The first few days of January haven’t eased my level of mistrust, anger, disappointment and sorrow over the progression of what I’ll call our new reality. When I was on vacation (use or lose, unlike our brothers and sisters who can roll over a ton of sick/vacation days), I was reading the internet to see if anyone had an uneasy feeling of about the state of the world. I read with great interest the story of a woman on the West Coast who lost her job. Her answer? She thought it best to refuse job after job, waiting for the real thing to come along. In the meantime, she traversed the country, making some cockamamie documentary about her plight. The raft of hostile comments about this feel good story of the recession were well-earned, passionate and sincere. In no way does this represent the average person’s reality. I know good, hard working men who can’t find anything right now and the last thing they would do is refuse a paycheck. I know people who are bright and skilled, pinning their hopes on some cyber space application which probably goes into some cyber black hole. I know people who would settle for just about anything at this point, but there’s no anything available.

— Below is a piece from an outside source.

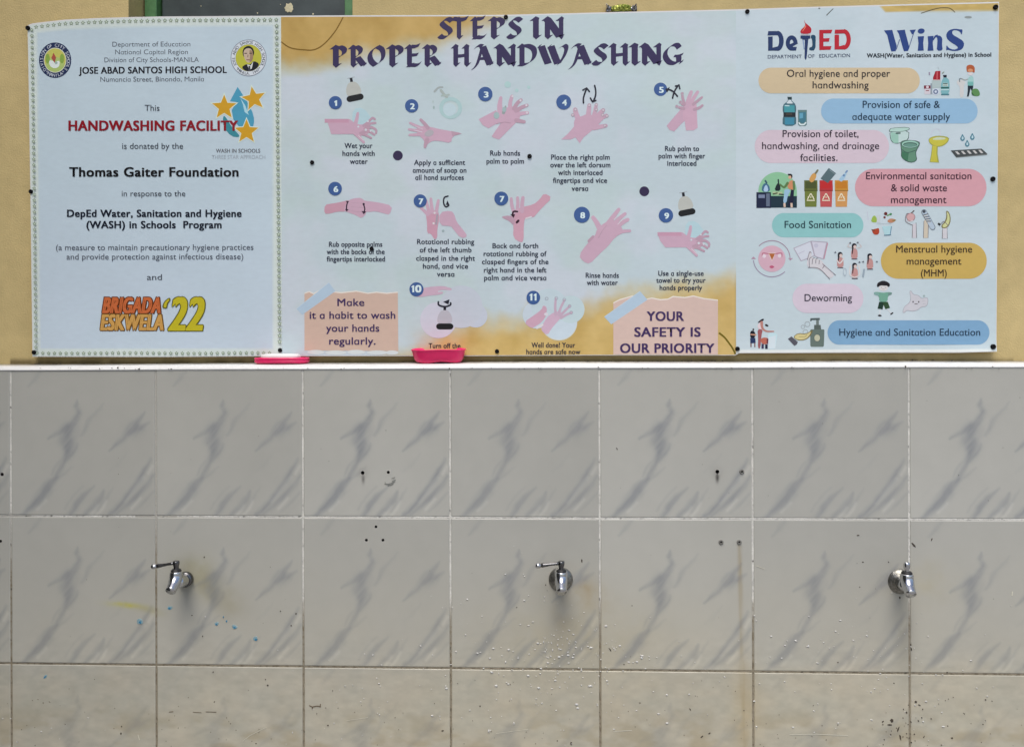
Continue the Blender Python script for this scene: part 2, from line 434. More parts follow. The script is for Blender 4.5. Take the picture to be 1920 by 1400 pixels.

The solutions to this issue are pathetic. Throwing good money after bad in some “stimulus” package is an insult to every taxpaying American who still has a job. I read an article today that the mythical “jobs created or saved” tagline used by our overlords will be retooled as “jobs funded with Recovery Act dollars.” What in the world does that mean? In short, it seems like less accountability and more government mumbo-jumbo from a group of elitist politicians who are sorely testing my patience and tolerance for their deceptive brand of nonsense.
I also heard a story that Americans aren’t running up their credit cards like they used to (like when they had jobs or jobs that paid decently). Now, they’re actually saving money. Economists are now griping that we’re not spending enough money. Gents, make up your minds already.
Maybe it’s the juggernaut of ice I encounter in the course of going hither and yon from place to place every day. Maybe it’s the dirty automobiles that litter the NEPA landscape this time of year. Maybe it’s the fact that my husband and I have declared a mini jihad on the electric company, sitting in our dark house every night and flicking on our crappy money saving light bulbs only to grab a beverage or fold towels in the warm glow of twilight. Or, maybe I, like a lot of other people, am reaching Howard Beale-like levels of frustration with daily life.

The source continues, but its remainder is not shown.